Compiler test cases or how to test a compiler

For the idea to compile a big open source project:

You could take a project that itself has a test suite. Then you compile the project and its test suite and see if the tests pass. To validate these results you compile project and test suite with an other compiler, and run the tests again.


The general practice is to create a large set of small programs that each demonstrate one aspects of the compiler. These will include both program that compile and ones that shouldn't. General the ASM coming out the back end is not checked but rather the program is run and it's output checked. As for how to make sure there are no bugs in the test cases: make them small, as in 5-10 lines each.

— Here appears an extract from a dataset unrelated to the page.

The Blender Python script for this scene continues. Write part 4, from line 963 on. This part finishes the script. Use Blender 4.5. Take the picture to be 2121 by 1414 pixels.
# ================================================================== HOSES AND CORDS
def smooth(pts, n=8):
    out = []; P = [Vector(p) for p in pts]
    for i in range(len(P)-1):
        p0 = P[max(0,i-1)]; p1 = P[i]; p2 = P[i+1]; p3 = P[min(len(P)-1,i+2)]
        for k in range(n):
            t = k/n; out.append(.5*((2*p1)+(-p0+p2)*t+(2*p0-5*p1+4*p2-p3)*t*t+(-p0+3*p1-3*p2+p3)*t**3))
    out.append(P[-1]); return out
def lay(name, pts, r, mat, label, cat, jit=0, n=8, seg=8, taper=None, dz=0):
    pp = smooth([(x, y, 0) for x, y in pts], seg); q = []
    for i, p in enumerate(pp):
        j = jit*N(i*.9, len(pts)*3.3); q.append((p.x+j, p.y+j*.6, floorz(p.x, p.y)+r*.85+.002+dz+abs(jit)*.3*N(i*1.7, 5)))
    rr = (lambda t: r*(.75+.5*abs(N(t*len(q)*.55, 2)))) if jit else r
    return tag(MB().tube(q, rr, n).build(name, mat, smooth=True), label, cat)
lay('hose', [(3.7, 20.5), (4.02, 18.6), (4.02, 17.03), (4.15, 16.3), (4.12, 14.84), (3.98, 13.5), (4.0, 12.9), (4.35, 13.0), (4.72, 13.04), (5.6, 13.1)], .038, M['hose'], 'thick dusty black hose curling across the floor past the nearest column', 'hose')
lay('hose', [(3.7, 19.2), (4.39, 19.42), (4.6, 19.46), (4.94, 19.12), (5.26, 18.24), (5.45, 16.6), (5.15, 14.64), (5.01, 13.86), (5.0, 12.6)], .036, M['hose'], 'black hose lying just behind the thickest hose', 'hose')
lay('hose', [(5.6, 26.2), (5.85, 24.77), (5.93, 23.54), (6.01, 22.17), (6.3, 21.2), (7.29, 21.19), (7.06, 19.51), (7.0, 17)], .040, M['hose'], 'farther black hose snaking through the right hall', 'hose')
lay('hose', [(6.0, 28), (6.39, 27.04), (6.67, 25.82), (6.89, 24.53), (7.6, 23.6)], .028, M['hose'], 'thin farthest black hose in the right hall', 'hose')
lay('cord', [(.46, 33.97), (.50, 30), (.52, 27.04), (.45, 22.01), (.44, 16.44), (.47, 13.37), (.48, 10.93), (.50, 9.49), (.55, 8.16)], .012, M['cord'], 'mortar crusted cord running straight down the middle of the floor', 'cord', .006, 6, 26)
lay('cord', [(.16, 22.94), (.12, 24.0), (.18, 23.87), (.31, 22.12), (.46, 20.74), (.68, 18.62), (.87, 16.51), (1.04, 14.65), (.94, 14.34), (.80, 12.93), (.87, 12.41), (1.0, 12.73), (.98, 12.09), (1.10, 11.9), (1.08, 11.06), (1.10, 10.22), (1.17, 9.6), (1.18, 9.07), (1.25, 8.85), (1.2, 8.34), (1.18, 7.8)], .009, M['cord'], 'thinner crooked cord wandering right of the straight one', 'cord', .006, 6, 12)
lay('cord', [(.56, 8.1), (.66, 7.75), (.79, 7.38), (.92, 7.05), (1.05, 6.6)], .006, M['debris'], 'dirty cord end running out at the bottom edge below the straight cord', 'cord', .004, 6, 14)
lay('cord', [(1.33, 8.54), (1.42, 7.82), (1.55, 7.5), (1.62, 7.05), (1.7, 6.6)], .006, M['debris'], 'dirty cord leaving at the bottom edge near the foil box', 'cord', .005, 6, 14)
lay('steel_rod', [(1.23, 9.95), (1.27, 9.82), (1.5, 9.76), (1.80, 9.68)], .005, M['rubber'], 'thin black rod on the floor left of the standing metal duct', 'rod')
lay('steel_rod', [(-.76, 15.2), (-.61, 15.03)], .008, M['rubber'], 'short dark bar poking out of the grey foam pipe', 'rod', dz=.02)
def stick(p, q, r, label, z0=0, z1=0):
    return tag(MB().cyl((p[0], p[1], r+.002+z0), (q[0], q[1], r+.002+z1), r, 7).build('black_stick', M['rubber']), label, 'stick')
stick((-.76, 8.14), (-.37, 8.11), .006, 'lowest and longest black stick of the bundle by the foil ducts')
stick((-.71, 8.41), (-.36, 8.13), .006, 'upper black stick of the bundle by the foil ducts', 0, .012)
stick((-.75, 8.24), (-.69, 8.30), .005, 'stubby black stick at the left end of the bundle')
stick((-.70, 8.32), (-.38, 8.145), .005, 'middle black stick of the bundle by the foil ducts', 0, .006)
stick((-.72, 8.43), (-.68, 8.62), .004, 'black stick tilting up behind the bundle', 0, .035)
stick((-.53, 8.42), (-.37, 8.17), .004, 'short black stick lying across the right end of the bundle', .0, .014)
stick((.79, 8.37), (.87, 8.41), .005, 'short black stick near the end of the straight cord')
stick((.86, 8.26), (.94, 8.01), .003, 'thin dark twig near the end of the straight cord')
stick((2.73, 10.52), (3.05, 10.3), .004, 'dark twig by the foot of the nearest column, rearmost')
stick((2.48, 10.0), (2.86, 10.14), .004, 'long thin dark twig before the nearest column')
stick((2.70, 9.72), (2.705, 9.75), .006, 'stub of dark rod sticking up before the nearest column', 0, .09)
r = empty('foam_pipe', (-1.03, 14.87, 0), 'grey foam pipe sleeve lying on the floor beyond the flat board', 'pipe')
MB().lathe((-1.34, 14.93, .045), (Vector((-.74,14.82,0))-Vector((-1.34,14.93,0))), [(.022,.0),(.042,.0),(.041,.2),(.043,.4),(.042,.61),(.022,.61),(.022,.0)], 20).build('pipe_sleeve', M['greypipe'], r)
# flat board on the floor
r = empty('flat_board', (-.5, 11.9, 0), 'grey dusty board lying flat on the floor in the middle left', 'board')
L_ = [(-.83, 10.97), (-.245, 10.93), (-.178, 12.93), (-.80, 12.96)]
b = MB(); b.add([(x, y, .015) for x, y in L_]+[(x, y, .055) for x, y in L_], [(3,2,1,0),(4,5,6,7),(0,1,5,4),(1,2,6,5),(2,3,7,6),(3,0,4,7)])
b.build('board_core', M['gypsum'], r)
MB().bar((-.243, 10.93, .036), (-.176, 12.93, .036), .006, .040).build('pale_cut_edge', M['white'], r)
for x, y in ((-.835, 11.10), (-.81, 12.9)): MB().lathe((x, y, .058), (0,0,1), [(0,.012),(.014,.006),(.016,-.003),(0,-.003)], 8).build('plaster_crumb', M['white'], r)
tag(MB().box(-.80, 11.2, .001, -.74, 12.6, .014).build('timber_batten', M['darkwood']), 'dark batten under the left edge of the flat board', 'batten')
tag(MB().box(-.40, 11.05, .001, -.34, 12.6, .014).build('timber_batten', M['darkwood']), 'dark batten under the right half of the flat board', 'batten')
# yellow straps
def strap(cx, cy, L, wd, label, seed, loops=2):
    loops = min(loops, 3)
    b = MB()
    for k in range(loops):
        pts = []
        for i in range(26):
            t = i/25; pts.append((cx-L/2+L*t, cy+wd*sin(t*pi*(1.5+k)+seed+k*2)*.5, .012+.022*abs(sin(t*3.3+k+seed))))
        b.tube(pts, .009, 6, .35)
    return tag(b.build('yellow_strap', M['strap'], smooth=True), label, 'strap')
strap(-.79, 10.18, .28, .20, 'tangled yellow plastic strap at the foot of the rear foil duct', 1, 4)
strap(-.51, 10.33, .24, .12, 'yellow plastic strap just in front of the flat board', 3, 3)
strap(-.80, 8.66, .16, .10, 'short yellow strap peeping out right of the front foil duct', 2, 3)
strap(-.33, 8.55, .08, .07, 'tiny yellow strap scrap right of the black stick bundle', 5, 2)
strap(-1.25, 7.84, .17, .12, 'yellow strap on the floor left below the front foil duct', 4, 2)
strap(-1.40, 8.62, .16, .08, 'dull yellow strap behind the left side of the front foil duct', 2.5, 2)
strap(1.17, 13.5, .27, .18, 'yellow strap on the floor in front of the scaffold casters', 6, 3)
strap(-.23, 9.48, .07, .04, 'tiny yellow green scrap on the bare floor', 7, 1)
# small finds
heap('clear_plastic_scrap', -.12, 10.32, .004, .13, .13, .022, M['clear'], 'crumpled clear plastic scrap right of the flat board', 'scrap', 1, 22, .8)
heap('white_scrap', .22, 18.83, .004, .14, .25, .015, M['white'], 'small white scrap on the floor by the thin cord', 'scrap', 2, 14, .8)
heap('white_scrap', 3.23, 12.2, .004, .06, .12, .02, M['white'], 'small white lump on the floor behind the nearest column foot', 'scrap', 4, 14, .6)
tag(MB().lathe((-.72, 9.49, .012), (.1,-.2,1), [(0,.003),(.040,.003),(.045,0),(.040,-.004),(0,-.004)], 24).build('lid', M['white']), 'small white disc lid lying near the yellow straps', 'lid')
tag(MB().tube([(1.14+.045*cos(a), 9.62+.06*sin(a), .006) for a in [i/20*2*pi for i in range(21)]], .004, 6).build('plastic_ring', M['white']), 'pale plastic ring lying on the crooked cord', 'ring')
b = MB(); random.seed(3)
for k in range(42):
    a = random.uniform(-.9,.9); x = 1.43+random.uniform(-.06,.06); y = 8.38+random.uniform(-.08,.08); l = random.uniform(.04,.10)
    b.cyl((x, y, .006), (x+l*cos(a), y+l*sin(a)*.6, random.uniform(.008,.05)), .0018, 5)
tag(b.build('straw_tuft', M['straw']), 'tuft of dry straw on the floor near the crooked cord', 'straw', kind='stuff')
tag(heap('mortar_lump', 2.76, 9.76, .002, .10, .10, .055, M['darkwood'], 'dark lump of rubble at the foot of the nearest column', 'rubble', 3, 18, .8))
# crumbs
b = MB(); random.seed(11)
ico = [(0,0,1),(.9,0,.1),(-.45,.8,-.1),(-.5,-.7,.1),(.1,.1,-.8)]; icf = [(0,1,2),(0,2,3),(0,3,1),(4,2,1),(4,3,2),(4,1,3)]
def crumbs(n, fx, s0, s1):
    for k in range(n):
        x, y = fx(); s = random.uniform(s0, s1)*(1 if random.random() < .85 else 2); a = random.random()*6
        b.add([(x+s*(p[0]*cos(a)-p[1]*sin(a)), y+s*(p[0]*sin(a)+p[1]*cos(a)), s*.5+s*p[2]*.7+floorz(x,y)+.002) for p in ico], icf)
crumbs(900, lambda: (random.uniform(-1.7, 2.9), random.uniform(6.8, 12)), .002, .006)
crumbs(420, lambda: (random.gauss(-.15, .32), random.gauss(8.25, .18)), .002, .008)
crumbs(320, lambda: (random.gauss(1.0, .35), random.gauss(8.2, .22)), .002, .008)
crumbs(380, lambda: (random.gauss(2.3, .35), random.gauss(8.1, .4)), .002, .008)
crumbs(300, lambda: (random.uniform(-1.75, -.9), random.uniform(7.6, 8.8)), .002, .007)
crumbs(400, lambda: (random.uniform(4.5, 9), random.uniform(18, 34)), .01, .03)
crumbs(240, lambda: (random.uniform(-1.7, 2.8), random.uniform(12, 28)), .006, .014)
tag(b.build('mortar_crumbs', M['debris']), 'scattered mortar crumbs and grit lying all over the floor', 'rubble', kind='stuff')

These test suites can be very large as in hundreds to thousands of tests (for example: an out of date test suite for the D programming language) and generally include one or more test cases for every bug ever reported.


There are several compiler test suites out there. We've had some luck using the Plum Hall test suite for a C compiler. It consists of a large set of C code specifically written to test against the language standard. It verifies that the compiler can handle the language syntax and semantics.


Good test suites for real languages are expensive to create and maintain. There's a reason that the Plum Hall test suite, which is industry standard for ANSI C, is so bloody expensive.

George Necula's translation validation is a brilliant idea but also quite expensive to implement.

The one thing that's cheap and easy is this: maintain a suite of regression tests, and every time you fix a bug in your compiler, put a suitable test into your regression suites. With compilers, it's unbelievable how easy it is to keep reintroducing the same bug over and over. Disciplined additions to your regression suite will prevent that, and they don't cost much.